## What to produce
Look below and pull out each line with the word "from".

╭─ Source data

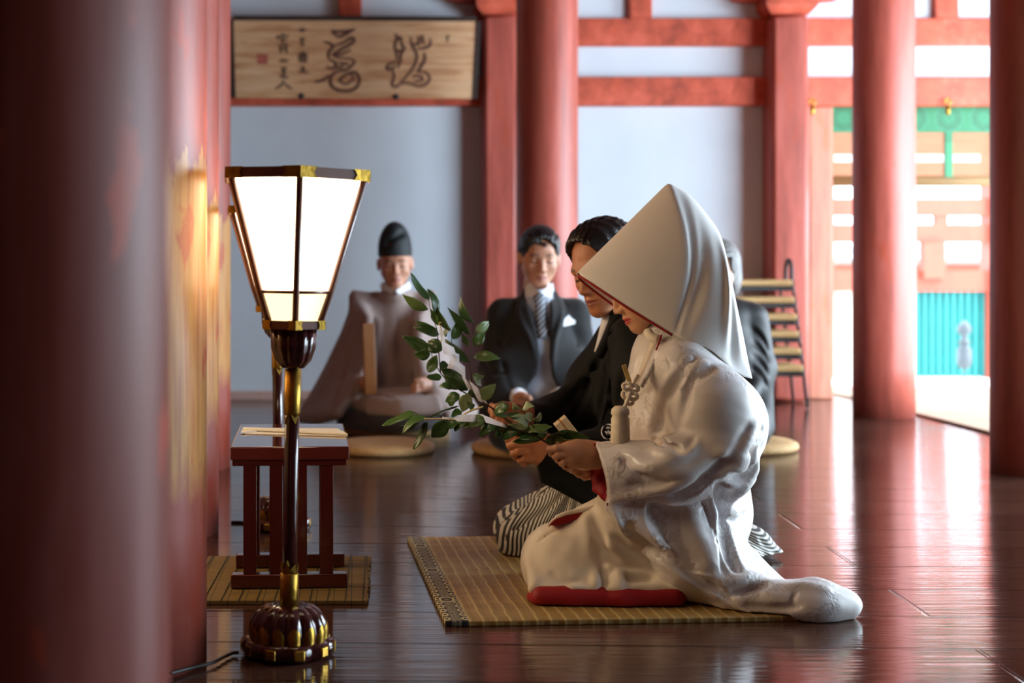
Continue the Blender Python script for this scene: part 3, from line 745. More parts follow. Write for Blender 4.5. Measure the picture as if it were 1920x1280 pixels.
# ---------------------------------------------------------------- straw mat of the couple
def goza():
    ya, yb = fl(1165, .012), fl(1010, .012); phi = .066
    p0 = W(835, 1163, ya); L = .985; wd = .835; bw = .05
    r = empty('straw_mat', (p0.x, p0.y, 0), 'straw mat with black and cream patterned borders under the kneeling couple', 'mat', rz=phi)
    t = NT('straw_weave'); v = t.coord((1, 1, 1)); sp = t.node('ShaderNodeSeparateXYZ'); t.l.new(v, sp.inputs[0])
    wob = t.noise(t.coord((2, 3, 1)), 4, 2)
    fx = t.math('FRACT', t.math('ADD', t.math('MULTIPLY', sp.outputs[0], 34), t.math('MULTIPLY', wob, .5)))
    rib = t.math('ABSOLUTE', t.math('SUBTRACT', fx, .5))
    band = t.noise(t.coord((1.0, 7, 1)), 2.3, 3, .5)
    fib = t.noise(t.coord((4, 160, 1)), 3, 3)
    c = t.ramp(t.math('ADD', t.math('MULTIPLY', band, .6), t.math('MULTIPLY', fib, .4)), [(.35, lin(128, 98, 46)), (.65, lin(174, 142, 80))])
    c = t.mix(t.ramp(rib, [(.36, (0, 0, 0, 1)), (.46, (.85, .85, .85, 1))]), c, lin(200, 174, 112))
    t.p(base=c, rough=.5); t.bump(t.math('ADD', t.math('MULTIPLY', rib, 1.2), t.math('MULTIPLY', fib, .25)), .7, .004)
    MB().b2(bw, wd - bw, 0, L, .0, .012, .003).build('woven_field', t.m, r, True)
    b = NT('patterned_border'); v = b.coord((1, 1, 1)); sp = b.node('ShaderNodeSeparateXYZ'); b.l.new(v, sp.inputs[0])
    u = b.math('ABSOLUTE', b.math('DIVIDE', sp.outputs[0], bw / 2)); vv = b.math('MULTIPLY', sp.outputs[1], 26)
    f = b.math('SUBTRACT', b.math('FRACT', vv), .5)
    e = b.math('ADD', b.math('POWER', b.math('DIVIDE', b.math('SUBTRACT', u, .78), .34), 2), b.math('POWER', b.math('DIVIDE', f, .42), 2))
    teeth = b.ramp(e, [(.0, lin(24, 24, 26)), (.14, lin(24, 24, 26)), (.2, lin(196, 180, 140)), (.85, lin(196, 180, 140)), (1.0, lin(26, 26, 28))])
    f3 = b.math('SUBTRACT', b.math('FRACT', b.math('MULTIPLY', sp.outputs[1], 3.1)), .62)
    md = b.math('ADD', b.math('POWER', b.math('MULTIPLY', f3, 11), 2), b.math('POWER', b.math('MULTIPLY', u, 1.25), 2))
    fine = b.noise(b.coord((220, 260, 1)), 1, 2)
    cen = b.ramp(fine, [(.42, lin(58, 56, 54)), (.56, lin(150, 140, 118))])
    c = b.mix(b.math('LESS_THAN', u, .42), teeth, cen)
    c = b.mix(b.math('LESS_THAN', md, 1.0), c, b.ramp(b.math('ADD', md, b.math('MULTIPLY', fine, .3)), [(0, lin(180, 166, 130)), (.3, lin(40, 38, 38)), (.55, lin(40, 38, 38)), (.6, lin(204, 190, 150)), (.95, lin(204, 190, 150)), (1, lin(20, 20, 22))]))
    b.p(base=c, rough=.7)
    for x in (0, wd - bw):
        m = MB(); m.b2(-bw / 2, bw / 2, 0, L, 0, .0135, .004)
        o = m.build('border', b.m, r, True); o.location = (x + bw / 2, 0, 0)
    return r
goza()
# ---------------------------------------------------------------- round straw cushions
def enza(loc, label, R=.222):
    t = bpy.data.materials.get('coiled_straw')
    if not t:
        q = NT('coiled_straw'); v = q.coord(); ln = q.node('ShaderNodeVectorMath', operation='LENGTH'); q.l.new(v, ln.inputs[0])
        n = q.noise(q.coord((1, 1, 1)), 60, 3); big = q.noise(q.coord(), 6, 3)
        rg = q.math('ABSOLUTE', q.math('SUBTRACT', q.math('FRACT', q.math('MULTIPLY', ln.outputs[1], 55)), .5))
        q.p(base=q.mix(big, q.ramp(n, [(.3, lin(176, 134, 84)), (.7, lin(216, 178, 122))]), lin(200, 160, 108)), rough=.7); q.bump(q.math('ADD', rg, n), .5, .006); t = q.m
    m = MB(); h = .045
    m.lathe([(.001, 0), (R - .02, 0), (R - .004, .008), (R, .02), (R - .004, h - .012), (R - .022, h - .002), (R * .6, h - .003), (.001, h - .004)], 64)
    o = m.build('straw_cushion', t, origin=None, local=True); o.location = loc
    return tag(o, label, 'cushion', 'round straw floor cushions')
YP, YF, YG = 6.85, 6.02, 6.1
ZP = (722 - CX) * YP / F
enza(((735 - CX) * YP / F, YP, 0), 'round straw cushion under the priest in the lavender robe', .28)
enza(((718 - CX) * 6.05 / F, 6.05, 0), 'empty round straw cushion on the floor in front of the priest')
enza(((1003 - CX) * YF / F, YF, 0), 'round straw cushion under the man in the morning coat', .27)
enza(((1392 - CX) * 6.12 / F, 6.12, 0), 'round straw cushion at the right behind the bride', .235)
# ---------------------------------------------------------------- stacked chairs by the wall
def chair(z0, legs, loop):
    r = empty('stacking_chair', (0, 0, 0), '', 'chair', group='stacked chairs by the wall')
    tan = bpy.data.materials.get('tan_vinyl_cushion') or simple('tan_vinyl_cushion', (214, 178, 118), .5, .05)
    MB().b2(-.17, .17, -.17, .15, .0, .036, .012).build('seat', tan, r, True)
    MB().b2(-.168, .168, -.165, .15, -.028, .0, .006).build('seat_frame', M_iron, r, True)
    for s in (-1, 1):
        for y in (-.14, .12):
            m = MB(); m.tube([(s * .178, y, .03), (s * .180, y, -.02), (s * (.184 + legs * .08), y * 1.05, -.028 - legs)], .0095, 8); m.build('leg', M_iron, r, True)
        m = MB(); m.tube([(s * .181, -.14, -.012), (s * .181, .12, -.012)], .009, 8); m.build('side_rail', M_iron, r, True)
        if loop:
            m = MB(); m.tube(spline([(s * .176, -.13, .0), (s * .176, -.125, .10), (s * .176, -.09, .142), (s * .176, -.04, .142), (s * .176, -.01, .10), (s * .176, 0, .0)], 5), .012, 8); m.build('back_loop', M_iron, r, True)
    return r
CHN = ['topmost chair of the stack by the square post, with raised black tube loops', 'second chair from the top of the stack beside the square post', 'third chair from the top of the black-framed stack by the post',
       'fourth chair down in the stack, mostly hidden by the guest in black', 'second chair from the floor in the stack by the back wall', 'lowest chair of the stack by the wall, its black legs on the floor']
Yc = 8.2; zs = [CH - (524 + 31.5 * i - HY) * Yc / F for i in range(6)]
for i, lb in enumerate(CHN):
    if i in (0, 1, 5): c = chair(0, (zs[0] - zs[1]) - .066 if i < 5 else zs[5] - .036 - .028 - .004, i == 0); proto = c
    else: c = copy_tree(proto)
    c.location = ((1415 + i * 4 - CX) * Yc / F, Yc, zs[i] - .036); c['label'] = lb
# ================================================================ people: heads, skin, shared helpers
def skin_mat(name, c, lip=(170, 84, 76), dark=(38, 26, 24)):
    t = NT(name)
    n = t.noise(t.coord(), 30, 4); big = t.noise(t.coord(), 9, 3)
    c0 = lin(*c)
    base = t.ramp(t.math('ADD', t.math('MULTIPLY', n, .4), t.math('MULTIPLY', big, .6)), [(.3, tuple(x * .82 for x in c0[:3]) + (1,)), (.7, tuple(min(1, x * 1.12) for x in c0[:3]) + (1,))])
    al = t.node('ShaderNodeAttribute', attribute_name='lip'); ab = t.node('ShaderNodeAttribute', attribute_name='brow')
    base = t.mix(al.outputs['Fac'], base, lin(*lip)); base = t.mix(ab.outputs['Fac'], base, lin(*dark))
    t.p(base=base, rough=.46, sss=.12); t.b.inputs['Subsurface Radius'].default_value = (.01, .004, .002)
    t.bump(n, .08, .002); return t.m
def head_frame(fwd, loc, roll=0.):
    f = Vector(fwd).normalized(); u = Vector((0, 0, 1)); u = (u - f * u.dot(f)).normalized(); l = u.cross(f)
    M = Matrix((f, l, u)).transposed().to_4x4()
    return Matrix.Translation(loc) @ M @ Matrix.Rotation(roll, 4, 'X')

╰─

## Written reply
Continue the Blender Python script for this scene: part 3, from line 745. More parts follow. Write for Blender 4.5. Measure the picture as if it were 1920x1280 pixels.
CHN = ['topmost chair of the stack by the square post, with raised black tube loops', 'second chair from the top of the stack beside the square post', 'third chair from the top of the black-framed stack by the post',
       'fourth chair down in the stack, mostly hidden by the guest in black', 'second chair from the floor in the stack by the back wall', 'lowest chair of the stack by the wall, its black legs on the floor']